Luigi Brusa, Alessandro Bianchi, Giancarlo Fruttuoso, Antonio Manfredini, Francesco Oriolo, Mario D. Carelli, Robert P. Kendig, Fred E. Peters
Nuclear Technology | Volume 133 | Number 1 | January 2001 | Pages 63-76
Technical Paper | Thermal Hydraulics | doi.org/10.13182/NT01-A3159
Articles are hosted by Taylor and Francis Online.
Several advanced nuclear plant concepts are characterized by the use of innovative cooling systems that remove the heat released inside the containment following a hypothetical accident, such as a loss-of-coolant accident, through passive heat transfer mechanisms. The design and installation of a localized passive containment cooling system (PCCS) inside a double-wall concrete containment requires the reliable knowledge of temporal and spatial distribution of noncondensable gas concentration, especially hydrogen, in a multicompartment geometry. Testing was conducted in the Large-Scale Containment Test Facility located at the Westinghouse Science and Technology Center in Pittsburgh, and the testing was modified to simulate in approximately one-tenth scale the main features of a concrete containment, designed by the Italian National Electric Utility (ENEL), in which the heat is removed through internal heat exchangers (HX) located in the dome region, and connected by an intermediate fluid loop to external HXs placed outside the double barrier concrete containment.

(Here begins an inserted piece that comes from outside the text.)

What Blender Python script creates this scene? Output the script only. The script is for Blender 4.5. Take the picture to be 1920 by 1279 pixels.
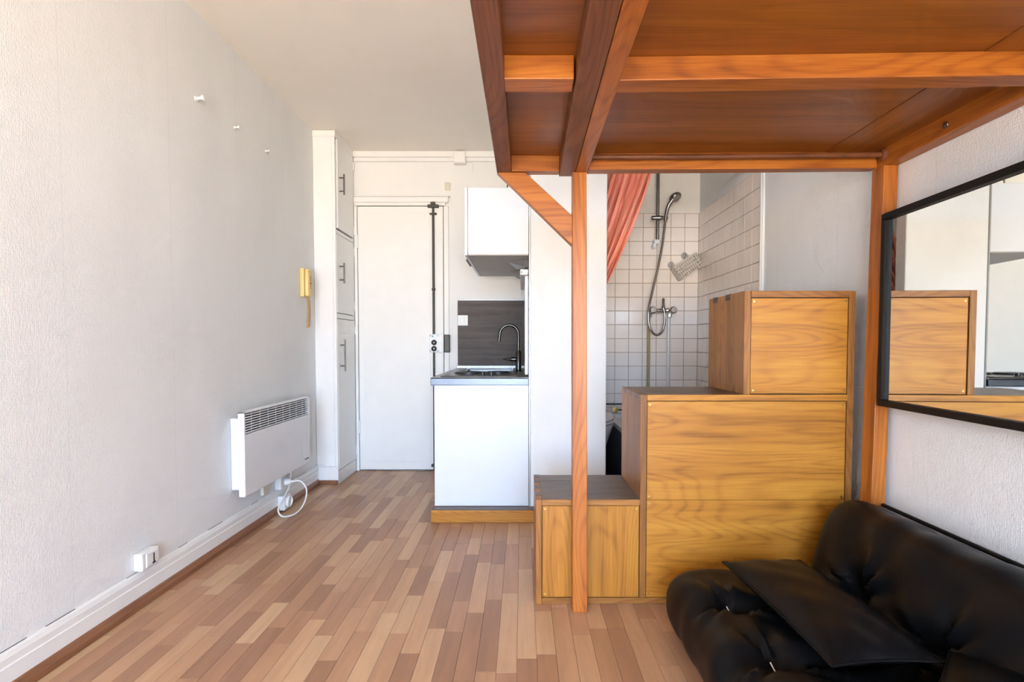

No active component like pumps or human intervention are required for the operation of the system. The facility instrumentation, the test program, and the experimental results are described along with the first results obtained in the application of the FUMO code to the analysis of these experimental tests. The experimental data measured during the tests include temperature distributions inside the containment, helium concentrations at four internal locations, and laser Doppler anemometer measures to determine the atmosphere mixing under different simulated accident conditions. The experimental results indicate that helium, which simulates the hydrogen that may be released during some accident sequences, is distributed rather homogeneously inside the facility. The very good mixing exhibited by the helium indicates that the localized PCCS induces efficient convective motions inside the containment atmosphere, and this is a positive indication for safety analysis.